Suppose that this is false. Let R be a minimal normal subgroup of G contained in X and Z a minimal normal subgroup of R. Then Z is a simple non-abelian group and p divides |Z| by Claim (1). Let Cp be a subgroup of Z of order p. Let H be a subgroup of P of order pk containing Cp and (H,S,T)∈Σ⁢(H).

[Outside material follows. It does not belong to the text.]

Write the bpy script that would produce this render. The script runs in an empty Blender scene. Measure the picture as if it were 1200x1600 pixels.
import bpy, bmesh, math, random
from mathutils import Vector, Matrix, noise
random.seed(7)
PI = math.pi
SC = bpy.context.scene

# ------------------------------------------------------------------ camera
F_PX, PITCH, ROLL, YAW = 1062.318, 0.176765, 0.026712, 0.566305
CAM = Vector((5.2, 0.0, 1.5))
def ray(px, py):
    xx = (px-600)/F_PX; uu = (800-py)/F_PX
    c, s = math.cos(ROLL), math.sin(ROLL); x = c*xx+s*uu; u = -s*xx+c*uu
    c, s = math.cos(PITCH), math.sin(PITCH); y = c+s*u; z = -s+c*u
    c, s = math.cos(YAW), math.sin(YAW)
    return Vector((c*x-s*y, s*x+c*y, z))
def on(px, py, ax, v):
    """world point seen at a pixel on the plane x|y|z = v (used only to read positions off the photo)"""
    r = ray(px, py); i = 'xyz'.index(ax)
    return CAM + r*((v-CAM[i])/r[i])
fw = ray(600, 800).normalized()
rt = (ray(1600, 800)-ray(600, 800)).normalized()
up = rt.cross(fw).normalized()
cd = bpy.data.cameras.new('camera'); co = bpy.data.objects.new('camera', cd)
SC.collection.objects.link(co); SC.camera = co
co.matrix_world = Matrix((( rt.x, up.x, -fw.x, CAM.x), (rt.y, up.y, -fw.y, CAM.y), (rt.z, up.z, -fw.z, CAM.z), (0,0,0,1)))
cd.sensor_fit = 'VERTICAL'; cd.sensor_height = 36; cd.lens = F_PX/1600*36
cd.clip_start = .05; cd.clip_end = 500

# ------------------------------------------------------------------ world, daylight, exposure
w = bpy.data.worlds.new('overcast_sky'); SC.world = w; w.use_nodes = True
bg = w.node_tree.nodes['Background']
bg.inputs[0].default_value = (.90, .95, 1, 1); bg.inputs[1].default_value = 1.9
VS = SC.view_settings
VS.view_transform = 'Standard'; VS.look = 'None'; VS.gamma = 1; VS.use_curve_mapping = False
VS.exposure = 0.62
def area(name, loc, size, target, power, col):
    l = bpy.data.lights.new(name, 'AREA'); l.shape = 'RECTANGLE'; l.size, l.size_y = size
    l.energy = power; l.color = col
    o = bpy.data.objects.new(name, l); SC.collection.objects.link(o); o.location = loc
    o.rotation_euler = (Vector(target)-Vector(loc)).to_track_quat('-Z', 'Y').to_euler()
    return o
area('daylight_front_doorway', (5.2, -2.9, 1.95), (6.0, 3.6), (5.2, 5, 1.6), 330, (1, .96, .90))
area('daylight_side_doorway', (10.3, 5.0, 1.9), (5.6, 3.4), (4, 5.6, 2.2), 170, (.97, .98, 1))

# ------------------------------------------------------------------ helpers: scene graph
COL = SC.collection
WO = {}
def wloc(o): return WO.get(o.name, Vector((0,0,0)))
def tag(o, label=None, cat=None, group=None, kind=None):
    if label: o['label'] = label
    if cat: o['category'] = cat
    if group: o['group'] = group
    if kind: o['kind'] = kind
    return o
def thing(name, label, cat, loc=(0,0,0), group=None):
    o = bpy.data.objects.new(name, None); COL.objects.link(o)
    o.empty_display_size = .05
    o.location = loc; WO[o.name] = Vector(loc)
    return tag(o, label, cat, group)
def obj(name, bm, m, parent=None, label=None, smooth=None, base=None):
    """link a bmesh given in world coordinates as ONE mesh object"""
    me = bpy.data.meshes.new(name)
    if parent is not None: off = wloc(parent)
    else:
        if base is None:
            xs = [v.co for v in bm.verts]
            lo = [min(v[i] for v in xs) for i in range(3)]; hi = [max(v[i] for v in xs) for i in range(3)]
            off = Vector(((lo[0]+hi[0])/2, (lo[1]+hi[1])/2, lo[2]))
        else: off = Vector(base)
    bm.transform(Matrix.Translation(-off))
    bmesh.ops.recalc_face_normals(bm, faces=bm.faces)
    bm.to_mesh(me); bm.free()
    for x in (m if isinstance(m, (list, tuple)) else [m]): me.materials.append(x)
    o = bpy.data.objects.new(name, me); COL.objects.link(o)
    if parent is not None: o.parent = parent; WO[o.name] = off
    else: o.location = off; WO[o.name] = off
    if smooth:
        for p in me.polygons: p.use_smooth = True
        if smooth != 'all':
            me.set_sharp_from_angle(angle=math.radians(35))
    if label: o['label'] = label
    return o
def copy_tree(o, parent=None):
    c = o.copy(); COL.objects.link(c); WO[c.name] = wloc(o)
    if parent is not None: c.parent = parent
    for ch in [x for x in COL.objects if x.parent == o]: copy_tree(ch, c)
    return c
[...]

Suppose that R≰T. Then T∩R<R. In view of [1, 6.1.7 (2)], T∩R is K-𝔘-subnormal in R. On the other hand, |R:T∩R|=|RT:T| is a power of p since G=H⁢T. Hence Op⁢(R)≠R since (|X|,p-1)=1, so L is a p-group. This contradiction shows that R≤T, so 1<Cp≤H∩Z=S∩Z. Then we have Z≤(SG)G and hence, by Lemma 2.7 (10), Z is a p-group. Thus Z≤Op⁢(X). This contradiction shows that we have (3).

(4) k<n-1.

Suppose that k=n-1. By Claim (3), we have Op⁢(X)≠1. Let R be a minimal normal subgroup of G contained in Op⁢(X). The hypothesis holds on G/R by Lemma 2.7 (6), so X/R is p-nilpotent and every p-chief factor of G below X is cyclic by the choice of G. Therefore X is p-soluble, hence R is the only minimal normal subgroup of G contained in X. Moreover, |R|>p and, in view of [8, Corollary 1.6], R≰Φ⁢(G).

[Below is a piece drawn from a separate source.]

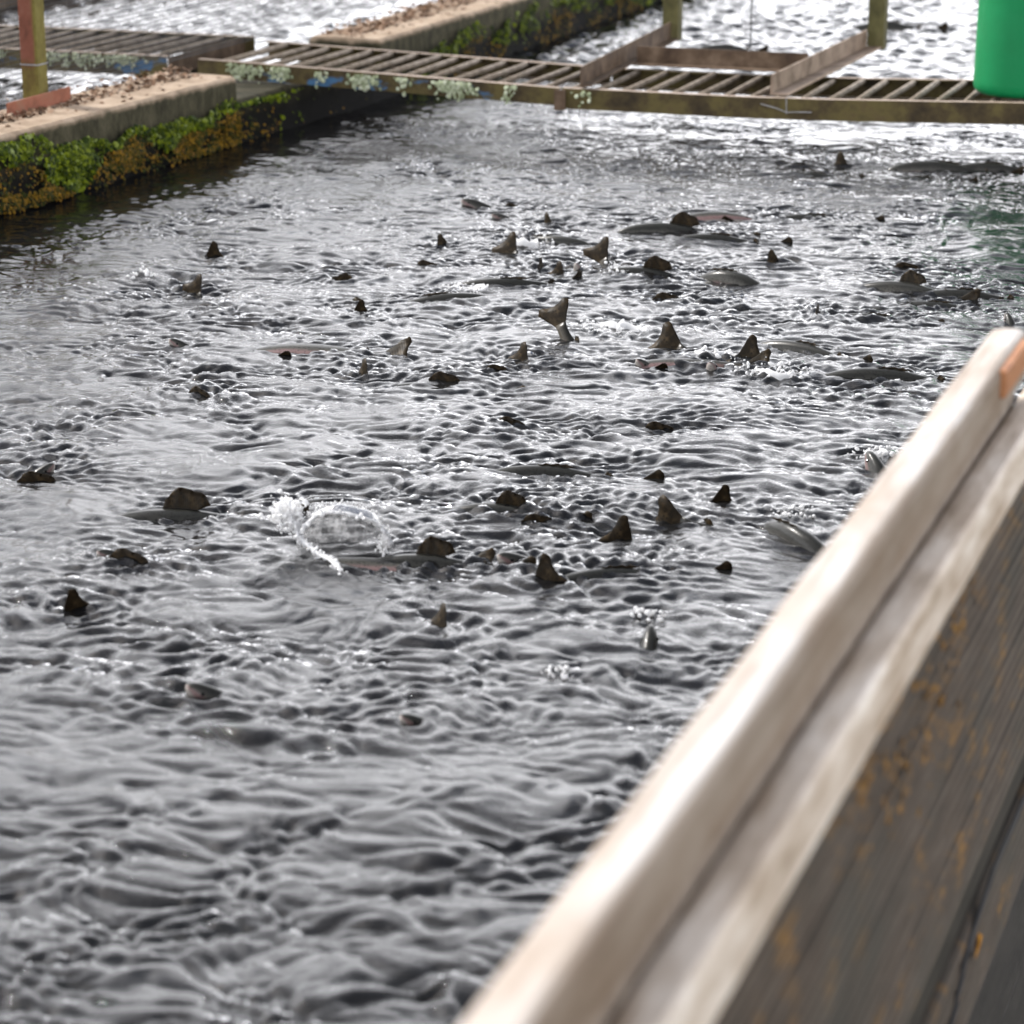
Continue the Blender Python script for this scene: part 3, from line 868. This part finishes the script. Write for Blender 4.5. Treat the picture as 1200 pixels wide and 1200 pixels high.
def channel(name, x0, x1, y, depth, open_dir, zf, th=.007, fl=.04, n=8):
    """steel channel along X; web at y, flanges pointing towards open_dir (+1 = +Y)"""
    d = open_dir
    prof = [(0, 0), (fl * d, 0), (fl * d, -th), (th * d, -th), (th * d, -depth + th), (fl * d, -depth + th), (fl * d, -depth), (0, -depth)]
    if d < 0:
        prof = prof[::-1]
    rings = []
    for i in range(n + 1):
        x = x0 + (x1 - x0) * i / n
        z = zf(x)
        rings.append([Vector((x, y + a, z + b)) for a, b in prof])
    return loft(name, rings)

def rung_mesh(length, rad, n=8):
    rings = []
    for yy in (0, length * .5, length):
        rings.append([Vector((rad * math.cos(6.2832 * k / n), yy, rad * math.sin(6.2832 * k / n))) for k in range(n)])
    return loft('rung', rings)

YF, YB = 11.12, 11.93
wk = thing('walkway', 'rusty steel ladder walkway with round rungs crossing the main pond', 'walkway')
link('beam', channel('beam', -5.56, -3.735, YF, .080, 1, sag), m_steel_blue, wk)
link('beam', channel('beam', -3.725, -0.40, YF + .012, .094, 1, sag), m_steel, wk)
def backrow(x): return sag(x) - .006
link('beam', channel('beam', -5.56, -3.74, YB, .085, -1, backrow), m_steel, wk)
link('beam', channel('beam', -3.73, -0.40, YB, .095, -1, backrow), m_steel, wk)
link('joint_plate', box_mesh('joint_plate', -3.755, -3.70, YF - .010, YF - .001, sag(-3.72) - .10, sag(-3.72) - .006, .002), m_angle, wk)
rm = rung_mesh(YB - YF - .05, .0135)
x, k = -5.46, 0
while x < -0.5:
    r = link('rung', rm, m_rung, wk, (x, YF + .027, sag(x) - .018), smooth=True)
    r.rotation_euler = (R(random.uniform(-.5, .5)), random.uniform(0, 6), R(random.uniform(-1.2, 1.2)))
    x += .1195 + random.uniform(-.006, .006)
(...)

Now we show that X≠P. Suppose that X=P. Then Φ⁢(X)=1, otherwise R≤Φ⁢(X)≤Φ⁢(G)∩X. Thus X=P is an elementary abelian p-group. Let W be a maximal subgroup of R such that W is normal in Gp. Then W≠1. Let B be a complement of R in E and H=W⁢B. Then H is a maximal subgroup of E. Hence H is P-embedded in G. Let (H,S,T)∈Σ⁢(H). Then T∩X is a non-identity normal subgroup of G. Hence R≤T, which implies that W≤T∩H=T∩S. Then W=R∩H=R∩S, and so |G:NG(W)|=|G:NG(S∩R)| is a power of p by Lemma 2.7 (5). Hence W is normal in G and consequently |R|=p, a contradiction. Therefore X≠P.

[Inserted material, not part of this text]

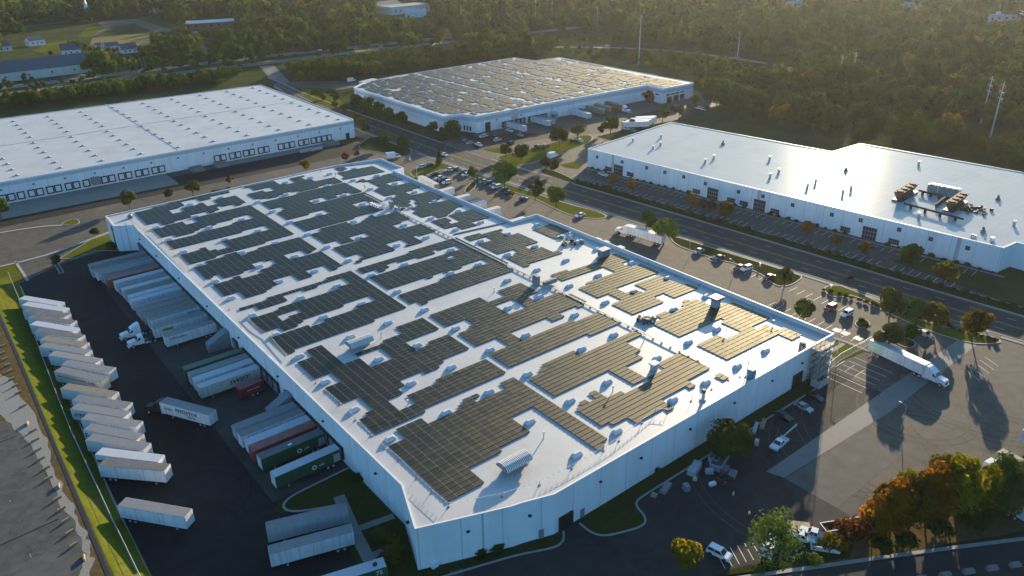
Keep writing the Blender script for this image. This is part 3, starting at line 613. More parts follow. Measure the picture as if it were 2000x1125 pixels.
for k in range(8): arc(196+rt.uniform(-8, 8), 100+k*26, rt.uniform(8, 16), R(rt.uniform(60, 120)), R(rt.uniform(180, 260)), M['tyre_l'], .0118+.0003*k, .4)
# ================================================================ trailers, tractors, cars
def wheel(parent, x, y, r=.5, w=.3, name='wheel'):
    o = MB().tube((x, y-w/2, r), (x, y+w/2, r), r, n=12).build(name, M['rubber'], parent)
    s = 1 if y > 0 else -1
    MB().tube((x, y+s*w*.45, r), (x, y+s*(w/2+.02), r), r*.58, n=10).build('rim', M['galv'], o); return o
def trailer(c, ang, label, side='tr_white', roof='roof_a', L=15.6, rear=1, group=None, cat='trailer', front=None, cont=False, z0=1.15, z1=4.1, stripe=None, patch=None):
    "box trailer centred at c, long axis at ang; rear=+1 puts the doors and axles at the +x end"
    e = empty('trailer', c, ang if rear > 0 else ang+math.pi, label, cat, group)
    hl = L/2; W = 1.3
    b = MB(); b.box((0, 0, (z0+z1)/2), (L, 2*W, z1-z0))
    for s in (-1, 1):
        b.box((0, s*(W+.015), z0+.1), (L, .05, .2)); b.box((0, s*(W+.015), z1-.07), (L, .05, .14))
        if cont or side in ('green', 'red', 'maroon', 'orange', 'tan'):
            for i in range(int(L/.5)): b.box((-hl+.35+i*.5, s*(W+.02), (z0+z1)/2), (.22, .05, z1-z0-.4))
    b.build('box_body', M[side], e)
    rb_ = MB(); rb_.box((0, 0, z1+.02), (L-.06, 2*W-.06, .05))
    for i in range(12): rb_.box((-hl+.7+i*(L-1.4)/11, 0, z1+.05), (.06, 2*W-.2, .025))
    rb_.build('roof_panel', M[roof], e)
    f = MB(); f.box((-hl-.02, 0, (z0+z1)/2), (.05, 2*W-.1, z1-z0-.1)); f.build('front_panel', M[front or side], e)
    for s in (-1, 1): MB().box((hl+.03, s*.64, (z0+z1)/2), (.06, 1.22, z1-z0-.25)).build('rear_door', M['grey' if side != 'tr_white' else 'tr_white'], e)
    ch = MB()
    for s in (-.5, .5): ch.box((0, s, z0-.14), (L-.8, .14, .28))
    ch.box((hl-.12, 0, .62), (.1, 2.2, .12)); ch.box((hl-.12, -.7, .9), (.08, .08, .5)); ch.box((hl-.12, .7, .9), (.08, .08, .5)); ch.build('chassis', M['black'], e)
    lg = MB()
    for s in (-.75, .75): lg.box((-hl+2.9, s, .6), (.14, .14, 1.1)); lg.box((-hl+2.9, s, .06), (.4, .3, .1))
    lg.build('landing_gear', M['galv'], e)
    for dx in (hl-2.0, hl-3.25):
        for s in (-.98, .98): wheel(e, dx, s, .5, .5)
    if stripe: MB().box((stripe[1], 0, stripe[2]), (stripe[3], 2*W+.10, stripe[4])).build('painted_stripe', M[stripe[0]], e)
    return e
def on_side(e, body, size, mt, x, z, s=-1, **k):
    "lettering on the s (+y or -y) flank of a trailer"
    return text(body, size, M[mt], e, (x, s*1.36, z), (R(90), 0, 0 if s < 0 else math.pi), **k)
def from_edge(A, B, z=4.1, L=None, anchor='mid', off=1.3):
    "trailer centre and heading from the near top edge seen in the photo (ends A, B)"
    a, b = Vector(G(*A, z)), Vector(G(*B, z)); d = (b-a).normalized(); n = Vector((-d.y, d.x)); mid = (a+b)/2
    if n.dot(mid) < 0: n = -n
    return (mid+n*off), math.atan2(d.y, d.x), (b-a).length
# -- the slanted row along the fence: (A, B) near top edge, flank, roof, label
ROW = [
 ((33.8,583.8),(115,597.5),'tr_white','roof_w','white trailer at the far end of the slanted row, beside the empty striped bays'),
 ((40,596),(124,609),'tr_white','roof_w','pale roofed trailer second from the empty end of the slanted fence row'),
 ((44,607.5),(125,620),'tr_white','roof_d','dark grey roofed trailer near the empty end of the slanted row'),
 ((52,621),(137.5,634),'tr_white','roof_d','grey roofed trailer just before the bright lavender white roof'),
 ((55.5,634),(144,649),'tr_white','roof_w','trailer with the brightest lavender white roof in the slanted row'),
 ((66,647.5),(152.5,662.5),'tr_white','roof_d','grey roofed trailer between the bright white roof and the tan roof'),
 ((77.5,664),(160,677.5),'tr_white','roof_b','trailer with a tan roof in the slanted row along the fence'),
 ((75,677.5),(166,692.5),'tr_white','roof_a','trailer with a short dark mark on its flank, just after the tan roof'),
 ((94,694),(186,710),'tr_white','roof_a','white trailer next to the one standing forward of the slanted row'),
 ((119,712.5),(212.5,727.5),'tr_white','roof_a','trailer standing forward of the slanted row beside the red striped one'),
 ((102,725),(200,747),'tr_cream','roof_a','cream trailer with a long dark red stripe and faint purple lettering'),
 ((117.5,759),(217.5,776),'tr_white','roof_b','trailer with a dirty brown stained roof, after the red striped one'),
 ((140,782.5),(245,797.5),'tr_white','roof_a','white trailer standing forward beside the one lettered XTRA'),
 ((137,799),(241,816),'tr_white','roof_a','white trailer lettered XTRA on its flank'),
 ((157.5,819),(265,835),'tr_white','roof_a','white trailer between the one lettered XTRA and the one with large black letters'),
 ((164.6,840),(263.4,860),'tr_white','roof_a','white trailer with large black letters at its back and a red nose mark'),
 ((166,860),(280,879),'tr_white','roof_a','plain white trailer just before the green striped one'),
 ((185,888),(308,903),'tr_white','roof_w','white trailer with a green stripe along its flank'),
 ((191,909.7),(320,921),'tr_white','roof_d','white trailer with streaked grey roof ending the tight slanted row'),
 ((229,988),(360,1011),'tr_white','roof_a','lone white trailer parked apart from the slanted row'),
]
for i, (A, B, sd_, rf, lab) in enumerate(ROW):
    c, a, l = from_edge(A, B)
    e = trailer(c, a, lab, sd_, rf, L=min(max(l, 14.9), 15.9), rear=-1, group='trailers parked along the fence',
                stripe=('maroon', 2.2, 3.0, 10, .22) if i == 10 else ('green', 0, 2.5, 15, .6) if i == 17 else None)
    # rear=-1: local +x (rear) points to A, so the camera flank is local +y
    if i == 10: on_side(e, 'FedEx', 1.0, 'text_p', -4.6, 2.9, 1)
    if i == 13: on_side(e, 'XTRA', 1.25, 'text_k', 5.2, 2.7, 1, shear=.2)
    if i == 15: on_side(e, 'Fe', 2.0, 'text_k', 6.3, 2.6, 1); MB().box((-7.9, .3, 3.6), (.06, .7, .35)).build('marking', M['red'], e)
    if i == 7: MB().box((4.0, 1.35, 3.3), (1.3, .03, .2)).build('marking', M['text_k'], e)
# -- trailers backed onto the yard doors: near-edge y, nose x, flank, roof, label
DOCK = [
 (280.0, 38.1, 'tr_grey', 'roof_a', 'weathered grey trailer at the far corner of the yard, first of the docked row'),
 (276.3, 37.8, 'tr_grey', 'roof_d', 'dark roofed trailer second from the far corner of the yard'),
 (272.8, 38.4, 'tr_white', 'roof_a', 'white sided trailer third from the far corner of the yard'),
 (269.8, 39.3, 'tr_grey', 'roof_a', 'grey ribbed roof trailer two doors before the red one'),
 (266.5, 39.7, 'tr_grey', 'roof_d', 'grey trailer standing right beside the red one at the far doors'),
 (263.4, 39.7, 'red', 'red', 'faded red trailer at the far loading doors'),
 (259.2, 41.1, 'tr_white', 'roof_w', 'white trailer with a yellow sign panel, right after the red one'),
 (255.6, 41.3, 'tr_grey', 'roof_a', 'grey roofed trailer just after the far yellow sign panel'),
 (252.0, 41.6, 'tr_white', 'roof_w', 'white trailer two doors after the far yellow sign panel'),
 (248.4, 41.6, 'tr_grey', 'roof_b', 'trailer with a brownish grey roof in the middle of the docked row'),
 (244.9, 41.7, 'tr_white', 'roof_w', 'bright white trailer in the middle of the docked row'),
 (241.4, 41.5, 'tr_white', 'roof_w', 'white ribbed trailer next to the bright white one in the docked row'),
 (236.0, 41.5, 'tr_grey', 'roof_a', 'grey trailer four doors before the second yellow sign panel'),
 (232.2, 41.5, 'tr_grey', 'roof_a', 'grey trailer three doors before the second yellow sign panel'),
 (228.6, 41.7, 'tr_grey', 'roof_b', 'brownish roofed trailer two doors before the second yellow sign'),
 (224.6, 41.9, 'tr_white', 'roof_a', 'white trailer with dark letters near its doors, coupled to the sleeper cab tractor'),
 (218.4, 41.4, 'tr_white', 'roof_a', 'white trailer with a yellow sign panel, coupled to the small cab tractor'),
 (211.0, 42.4, 'tr_white', 'roof_a', 'white trailer lettered XPO Logistics at the end of the docked row'),
 (189.4, 40.9, 'green', 'green', 'dark green trailer docked beside the stair shelter'),
 (185.6, 41.1, 'tr_grey', 'roof_a', 'grey roofed trailer next to the dark green one by the stair shelter'),
 (182.2, 41.1, 'tr_white', 'roof_w', 'white trailer with dark letters near its doors beside the one lettered SWIFT'),
 (178.2, 40.9, 'tr_cream', 'roof_w', 'pale trailer lettered SWIFT in large slanted letters'),
 (155.2, 41.3, 'tr_grey', 'roof_a', 'grey trailer first of the near docked group before the wall corner'),
 (151.6, 41.2, 'tr_white', 'roof_a', 'white trailer with torn roof edge in the near docked group'),
 (147.8, 41.5, 'tr_white', 'roof_w', 'trailer with a bright bluish white roof beside the rusty red one'),
 (144.8, 41.2, 'red', 'red', 'rusty red trailer in the near docked group'),
 (140.9, 41.5, 'green', 'roof_d', 'dark green trailer with a grey hatched roof in the near docked group'),
 (133.3, 41.4, 'green', 'roof_w', 'dark green trailer with a white round badge, nearest of the docked group'),
]
for i, (y, x, sd_, rf, lab) in enumerate(DOCK):
    L = 56.6-x; e = trailer((x+L/2, y+1.3), 0, lab, sd_, rf, L=L, rear=1, group='trailers backed onto the yard doors', front='tr_white' if i in (26, 27) else None)
    if i in (6, 16):
        MB().box((-3.9, -1.34, 3.0), (3.2, .04, .85)).build('sign_panel', M['yellow'], e); on_side(e, 'PENSKE', .62, 'text_k', -3.9, 3.0).location.y = -1.38
    if i == 15: on_side(e, 'PENSKE', .7, 'text_k', 4.8, 3.1)
    if i == 17: on_side(e, 'XPOLogistics', .85, 'text_k', -3.6, 3.2, shear=.15)
    if i == 20: on_side(e, 'XTRA', .9, 'text_k', 5.4, 3.4, shear=.2)
    if i == 21: on_side(e, 'SWIFT', 1.7, 'text_k', 2.0, 2.7, shear=.35, sx=1.1)
    if i in (26, 27):
        MB().box((6.6, -1.37, 2.3), (1.5, .04, 2.0)).build('pale_panel', M['tr_grey'], e)
        d = MB().tube((1.2, -1.39, 2.3), (1.2, -1.42, 2.3), .62, n=8).build('badge', M['text_w'], e); on_side(e, 'odd', .8, 'text_w', 2.9, 2.3).location.y = -1.4
        MB().tube((1.2, -1.42, 2.3), (1.2, -1.44, 2.3), .3, n=8).build('badge_centre', M['green'], d)
    if i == 26: MB().box((-.4, -.2, 4.2), (.9, .55, .1)).build('roof_hatch', M['white'], e)
e = trailer((51.8, 173.5), R(5), 'short maroon container with white lettering tucked beside the one lettered SWIFT', 'maroon', 'maroon', L=6.4, rear=1, cat='container', z0=.9, z1=3.5)
on_side(e, 'HAPAG LLOYD', .5, 'text_w', .2, 2.4)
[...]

Suppose that X<G. By Lemma 2.7 (7), the hypothesis holds for (X,X). Hence X is p-nilpotent by the choice of G, so X=P by Claim (1), a contradiction. Hence X=G is p-soluble. Then R=CG⁢(R)=Op⁢(G) and G=R⋊M for some p-nilpotent maximal subgroup M of G. Let W be a maximal subgroup of R such that W is normal in P. Let Mp be a Sylow p-subgroup of M and V=W⁢Mp. Without loss of generality we may assume that Mp≤P. Hence V is P-embedded in G. Let (V,S,T)∈Σ⁢(V). Then, since (p-1,|G|)=1, T is subnormal in G. Hence R≤T. Now arguing, as above, one can show that W is normal in G. Hence |N|=p. This contradiction completes the proof of assertion (4).

(5) All subgroups H of P of order pk are generalized S-propermutable in G.

Indeed, by hypothesis H is P-embedded in G. Let (H,S,T)∈Σ⁢(H). Suppose that H is not generalized S-propermutable in G. Then T≠G and hence there is a maximal subgroup M of G such that T≤M and G/MG is supersoluble, so |G:M|=p. Moreover, since G=H⁢T=H⁢M=X⁢M, |X:X∩M|=p and so X∩M is normal in X (since (|X|,p-1)=1) and also in M. Hence X∩M is normal in G. By Claim (4), the hypothesis holds for (G,X∩M), so the choice of G implies that X∩M is p-nilpotent and every p-chief factor of G below X∩M is cyclic. But then X is p-nilpotent and every p-chief factor of G below X is cyclic. This contradiction shows that we have (5).